Algunos años después, en 1846, se produjo un nuevo recorte de los fueros vascos con la
introducción de los denominados “conciertos económicos”, por medio de los cuales se calculaba
la contribución anual de los ciudadanos vascos a los gastos generales del Estado. La cantidad
total de esta aportación era fijada, de manera pactada, entre los representantes de las
diputaciones forales de las tres provincias vascas y el gobierno estatal. Este modelo fiscal especial
resultó bastante ventajoso para la población vasca.
Durante el Sexenio Democrático, tras la destitución de Isabel II, se abrió una nueva posibilidad
para los partidarios del carlismo. En 1872, el nieto de Carlos María Isidro, Carlos VII para sus
partidarios, encabezó una nueva sublevación que afectó, sobre todo, a Cataluña, al País Vasco y
a Navarra. El programa carlista proponía el legitimismo dinástico en la persona de Carlos VII, el
mantenimiento de los fueros, la ley vieja, y la defensa de la religión y la propiedad.
La guerra duró cuatro años. Don Carlos estableció en Estella un gobierno estable, emitió moneda
y dispuso de fuertes contingentes de artillería y caballería que le proporcionaron algunas victorias
frente al ejército constitucional, como fueron Montejurra, Abárzuza y Lácar, aunque fracasó en
los intentos de ocupación de grandes ciudades como Bilbao y Pamplona.

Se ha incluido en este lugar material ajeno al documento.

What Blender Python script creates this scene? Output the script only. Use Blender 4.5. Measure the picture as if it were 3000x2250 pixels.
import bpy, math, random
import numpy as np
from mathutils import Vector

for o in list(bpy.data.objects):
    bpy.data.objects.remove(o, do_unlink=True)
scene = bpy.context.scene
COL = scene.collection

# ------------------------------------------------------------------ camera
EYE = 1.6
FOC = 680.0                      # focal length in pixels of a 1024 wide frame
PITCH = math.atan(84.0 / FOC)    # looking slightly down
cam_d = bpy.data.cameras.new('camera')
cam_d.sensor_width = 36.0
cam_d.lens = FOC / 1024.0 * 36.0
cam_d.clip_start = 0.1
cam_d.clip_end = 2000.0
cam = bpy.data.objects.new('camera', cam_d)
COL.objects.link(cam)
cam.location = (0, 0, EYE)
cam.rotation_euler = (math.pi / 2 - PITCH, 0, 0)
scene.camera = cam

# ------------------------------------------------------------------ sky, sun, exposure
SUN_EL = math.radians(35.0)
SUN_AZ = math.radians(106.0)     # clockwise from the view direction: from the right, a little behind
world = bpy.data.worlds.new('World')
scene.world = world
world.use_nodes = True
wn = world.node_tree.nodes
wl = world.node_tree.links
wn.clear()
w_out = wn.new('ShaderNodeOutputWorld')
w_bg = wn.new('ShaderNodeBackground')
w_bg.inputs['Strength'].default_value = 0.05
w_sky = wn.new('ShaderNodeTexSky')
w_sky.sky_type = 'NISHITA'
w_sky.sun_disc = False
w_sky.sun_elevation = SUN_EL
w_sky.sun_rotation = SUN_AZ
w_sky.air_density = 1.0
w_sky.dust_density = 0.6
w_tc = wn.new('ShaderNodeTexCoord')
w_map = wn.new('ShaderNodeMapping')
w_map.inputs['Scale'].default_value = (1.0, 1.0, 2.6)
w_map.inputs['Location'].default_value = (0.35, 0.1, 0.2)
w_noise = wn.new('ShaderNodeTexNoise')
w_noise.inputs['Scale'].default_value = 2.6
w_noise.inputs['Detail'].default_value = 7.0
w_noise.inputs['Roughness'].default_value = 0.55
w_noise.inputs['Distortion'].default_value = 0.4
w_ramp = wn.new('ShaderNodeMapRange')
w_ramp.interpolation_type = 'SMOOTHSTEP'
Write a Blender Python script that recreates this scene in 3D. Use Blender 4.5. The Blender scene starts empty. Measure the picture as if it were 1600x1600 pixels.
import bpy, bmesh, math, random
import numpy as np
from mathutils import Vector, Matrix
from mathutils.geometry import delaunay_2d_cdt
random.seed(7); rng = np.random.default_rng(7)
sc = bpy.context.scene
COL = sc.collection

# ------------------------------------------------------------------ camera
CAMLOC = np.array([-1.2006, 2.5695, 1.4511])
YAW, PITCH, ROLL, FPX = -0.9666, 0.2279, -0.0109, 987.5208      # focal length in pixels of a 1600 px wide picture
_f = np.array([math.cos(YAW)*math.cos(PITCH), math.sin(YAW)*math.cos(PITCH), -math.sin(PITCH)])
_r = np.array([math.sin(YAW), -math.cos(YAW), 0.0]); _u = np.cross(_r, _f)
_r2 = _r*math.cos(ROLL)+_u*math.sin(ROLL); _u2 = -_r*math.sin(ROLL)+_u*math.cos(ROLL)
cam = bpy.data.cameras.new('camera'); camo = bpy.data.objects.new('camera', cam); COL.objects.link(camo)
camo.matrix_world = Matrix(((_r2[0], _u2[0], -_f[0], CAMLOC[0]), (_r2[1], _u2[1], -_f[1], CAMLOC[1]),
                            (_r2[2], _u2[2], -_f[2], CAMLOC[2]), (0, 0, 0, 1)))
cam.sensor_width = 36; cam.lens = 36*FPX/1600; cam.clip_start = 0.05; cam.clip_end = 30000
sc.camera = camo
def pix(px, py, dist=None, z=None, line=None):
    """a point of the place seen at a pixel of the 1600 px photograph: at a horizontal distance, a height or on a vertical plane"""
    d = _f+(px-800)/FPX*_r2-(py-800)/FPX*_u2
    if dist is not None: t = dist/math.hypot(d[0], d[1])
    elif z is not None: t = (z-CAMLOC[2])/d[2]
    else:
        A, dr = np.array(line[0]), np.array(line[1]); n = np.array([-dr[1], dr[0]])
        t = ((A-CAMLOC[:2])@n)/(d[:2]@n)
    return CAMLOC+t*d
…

Tras la restauración alfonsina, el general Martínez Campos derrotó nuevamente a los carlistas,
provocando la marcha de Carlos VII a Francia. Tras la derrota carlista se promulgó la ley de 21 de julio de 1876 que abolió aspectos esenciales de los fueros vasconavarros: aumentó la intervención
del Estado en la administración del País Vasco y Navarra; estableció el servicio militar obligatorio
y la contribución a los gastos de la Hacienda estatal.